Critical response to the film was subsequently harsh, most famously in the painfully humorless comments of Bosley Crowther in the New York Times: "To say it is callous and macabre is understating the case," for example. But to such reactions Lubitsch himself responded in a follow-up piece. "I am accused of three major sins," he writes, "of having violated every traditional form in mixing melodrama with comedy-satire or even farce; of endangering our war effort in treating the Nazi menace too lightly; and of exhibiting extremely bad taste in having chosen present-day Warsaw as a background for comedy." He goes on to brilliantly make a case for the film and its humor, stating, quite rightly, what matters most: "One might call it a tragical farce or a farcical tragedy—I do not care and neither do the audience. The picture plays—and that's the only important thing in this issue."
All the same, the Berlin-born Lubitsch makes it an obvious point to effectively cut down Hitler and his cronies. As the stage manager points out, the dictator is "just a man with a little mustache," and Col. Ehrhardt (Sig Ruman), for one, is presented as an inept buffoon. For all their bluster, this particular Nazi crew emerges as hopelessly incompetent. Similarly, as much as the actors within the film are carefully acting their respective parts for optimal effect—not overacting, lest the fate of Poland be "in the hands of a ham"—Lubitsch subtly ridicules the over-the-top posturing, presentation, and pageantry that was part and parcel of Nazism itself, with ever-present banners and costumes and threatening mandates.

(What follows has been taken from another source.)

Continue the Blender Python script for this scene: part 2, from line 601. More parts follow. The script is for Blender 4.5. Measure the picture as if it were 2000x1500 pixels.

In the end, it's all about putting on a good show and captivating your audience. And in an obviously more pleasing way, that's exactly what Lubitsch, Lombard, Benny and the others do.
To Be or Not to Be is a great comedy, a great comedy about Hitler and the Nazis, yes, but also a great comedy about Polish resilience and ingenuity and the keen human capacity to allow humor to persistently reemerge, erasing or at least diminishing despair. After all, as Felix Bressart's Greenberg character points out, "A laugh is nothing to be sneezed at."